▶ **THE EXERCISE**
Select all lines holding the word "Python" from the entries that follow.

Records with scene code
——
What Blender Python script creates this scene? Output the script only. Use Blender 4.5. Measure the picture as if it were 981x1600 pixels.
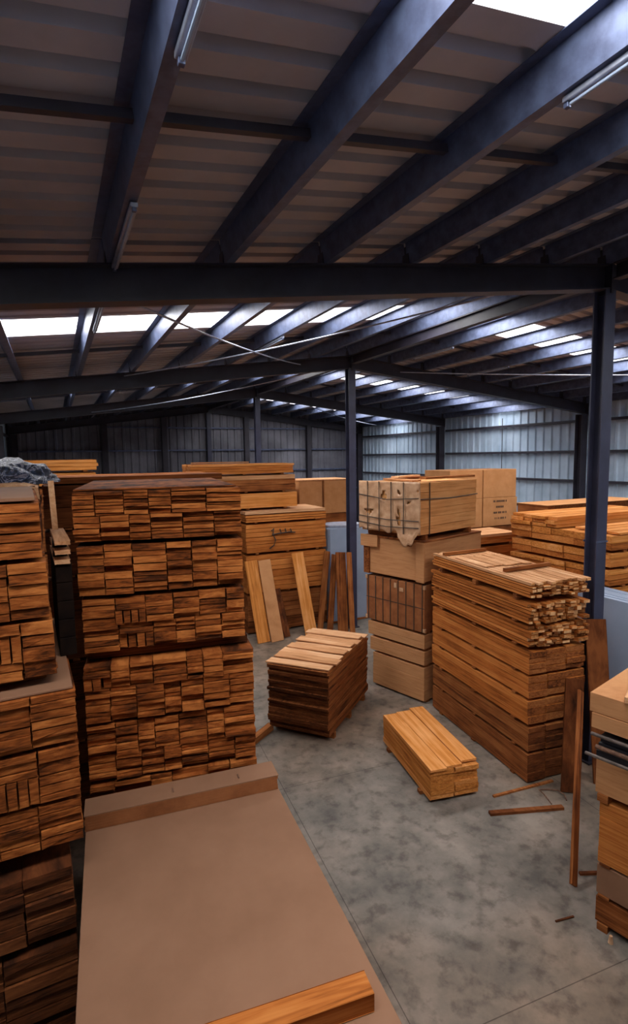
import bpy, bmesh, math, random
from mathutils import Vector, Matrix

D = bpy.data
C = bpy.context.scene.collection
for o in list(D.objects):
    D.objects.remove(o)
random.seed(7)

# ---------------------------------------------------------------- camera
EYE = 3.8
YAW, PITCH, ROLL = 0.4382, 0.1018, -0.0147
fwd = Vector((math.sin(YAW) * math.cos(PITCH), math.cos(YAW) * math.cos(PITCH), -math.sin(PITCH)))
rgt = Vector((math.cos(YAW), -math.sin(YAW), 0))
up = rgt.cross(fwd)
r2 = rgt * math.cos(ROLL) + up * math.sin(ROLL)
u2 = up * math.cos(ROLL) - rgt * math.sin(ROLL)
cam_data = D.cameras.new('camera')
cam = D.objects.new('camera', cam_data)
C.objects.link(cam)
m = Matrix((r2, u2, -fwd)).transposed().to_4x4()
m.translation = Vector((0, 0, EYE))
cam.matrix_world = m
cam_data.sensor_fit = 'VERTICAL'
cam_data.sensor_height = 32.0
cam_data.lens = 858.7 / 1600 * 32.0
cam_data.clip_start = 0.05
cam_data.clip_end = 200
bpy.context.scene.camera = cam

# ---------------------------------------------------------------- world and light
SKY = (1.0, 0.97, 0.94)
w = D.worlds.new('world')
bpy.context.scene.world = w
w.use_nodes = True
bg = w.node_tree.nodes['Background']
bg.inputs[0].default_value = (*SKY, 1)
bg.inputs[1].default_value = 2.0
vs = bpy.context.scene.view_settings
vs.view_transform = 'Standard'
vs.look = 'None'
vs.gamma = 1
vs.use_curve_mapping = False
vs.exposure = -0.45

# building numbers
RX = 5.8            # ridge
WL, WR = -1.4, 13.0
FY = [4.46 + 6 * k for k in range(-2, 4)]      # frames
Y0, Y1 = FY[0], FY[-1]
SL, SR = 0.128, 0.112
def rafter_top(x):
    return 5.90 - (SL * (RX - x) if x < RX else SR * (x - RX))
PUR_H = 0.2
def roof_z(x):
    return rafter_top(x) + PUR_H + 0.006
STRIP = [(f - 3.5, f - 2.6) for f in FY[2:]]   # translucent strips, one per bay

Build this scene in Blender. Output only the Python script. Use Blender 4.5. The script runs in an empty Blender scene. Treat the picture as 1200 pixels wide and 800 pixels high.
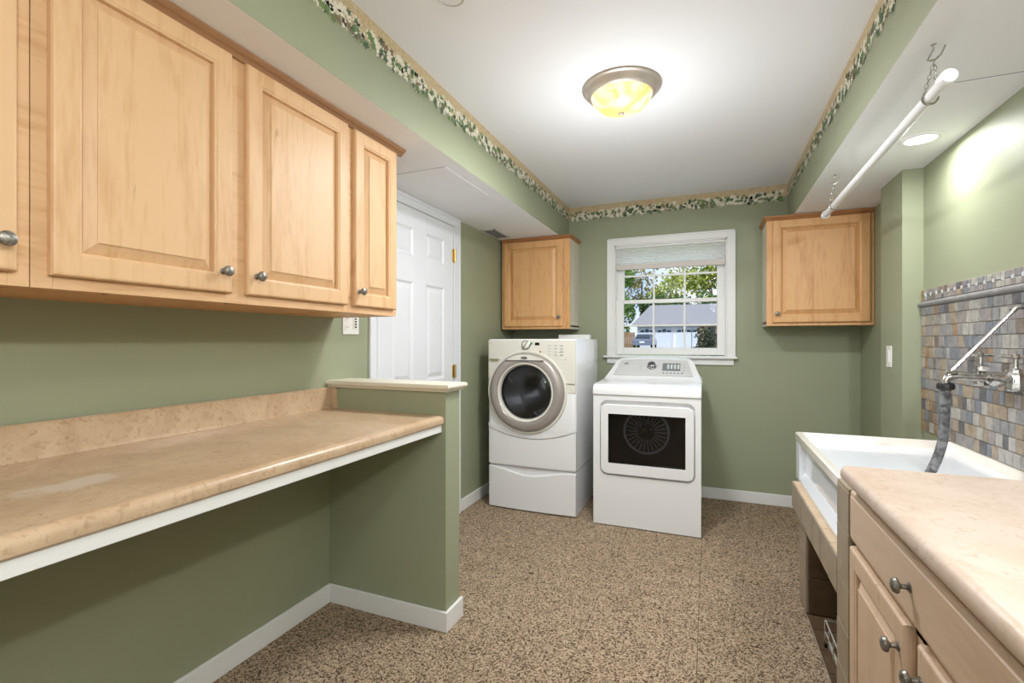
import bpy, bmesh, math, random
from mathutils import Vector, Matrix
R = math.radians
col = bpy.context.scene.collection
scene = bpy.context.scene
random.seed(7)

# ------------------------------------------------------------------ camera
cam_d = bpy.data.cameras.new('camera'); cam = bpy.data.objects.new('camera', cam_d); col.objects.link(cam)
cam_d.sensor_width = 36; cam_d.lens = 36 * 560 / 1200
cam_d.clip_start = 0.02; cam_d.clip_end = 400
cam.location = (0, 0, 1.25); cam.rotation_euler = (R(90), 0, R(22.4))
scene.camera = cam

# ------------------------------------------------------------------ world, sun, exposure
scene.view_settings.view_transform = 'Standard'; scene.view_settings.look = 'None'
scene.view_settings.gamma = 1; scene.view_settings.use_curve_mapping = False
scene.view_settings.exposure = 0.15
world = bpy.data.worlds.new('sky'); scene.world = world; world.use_nodes = True
wn = world.node_tree.nodes; wl = world.node_tree.links
bg = wn['Background']
sky_tc = wn.new('ShaderNodeTexCoord'); sky_no = wn.new('ShaderNodeTexNoise'); sky_no.inputs['Scale'].default_value = 5
sky_ra = wn.new('ShaderNodeValToRGB')
sky_ra.color_ramp.elements[0].position = .42; sky_ra.color_ramp.elements[0].color = (.50, .70, 1, 1)
sky_ra.color_ramp.elements[1].position = .62; sky_ra.color_ramp.elements[1].color = (.9, .95, 1, 1)
wl.new(sky_tc.outputs['Generated'], sky_no.inputs['Vector']); wl.new(sky_no.outputs['Fac'], sky_ra.inputs['Fac'])
wl.new(sky_ra.outputs['Color'], bg.inputs['Color']); bg.inputs['Strength'].default_value = 1.05
sun_d = bpy.data.lights.new('sun', 'SUN'); sun_d.energy = 3.0; sun_d.angle = R(1.0); sun_d.color = (1, .96, .88)
sun = bpy.data.objects.new('sun', sun_d); col.objects.link(sun); sun.location = (0, -5, 20)
sun.rotation_euler = (R(48), 0, R(-28))

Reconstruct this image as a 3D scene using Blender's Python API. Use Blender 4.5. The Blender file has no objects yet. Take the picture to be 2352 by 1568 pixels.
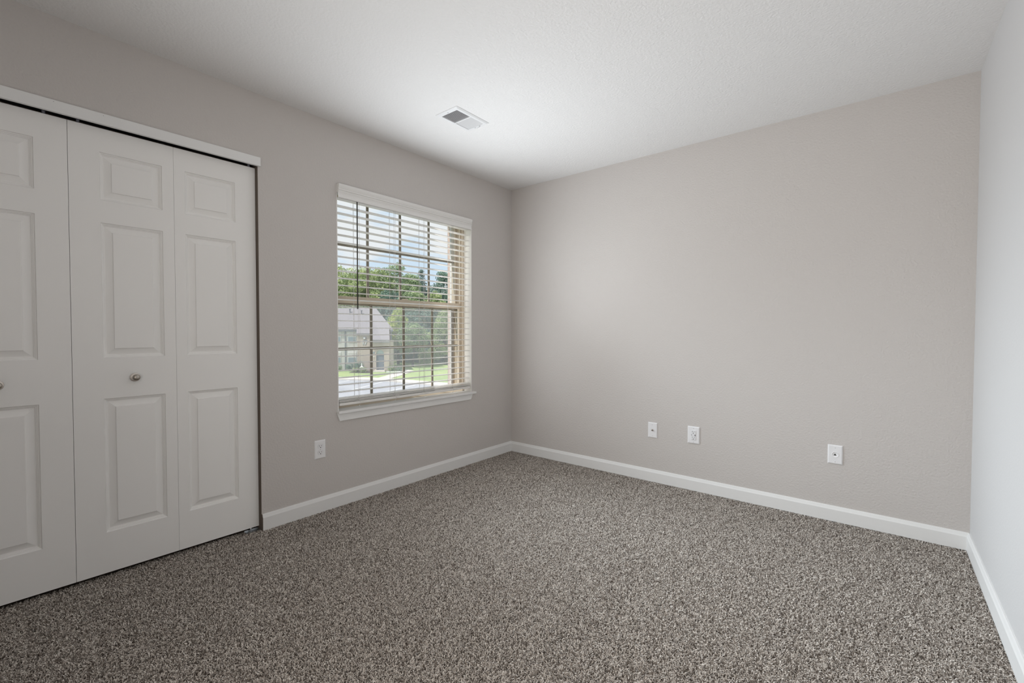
——
▶ **EXERCISE ANSWER**
What Blender Python script creates this scene? Output the script only. Use Blender 4.5. Measure the picture as if it were 981x1600 pixels.
Build this scene in Blender. Output only the Python script. Use Blender 4.5. The script runs in an empty Blender scene. Treat the picture as 1200 pixels wide and 800 pixels high.
Reconstruct this image as a 3D scene using Blender's Python API. Use Blender 4.5. The Blender file has no objects yet. Take the picture to be 2352 by 1568 pixels.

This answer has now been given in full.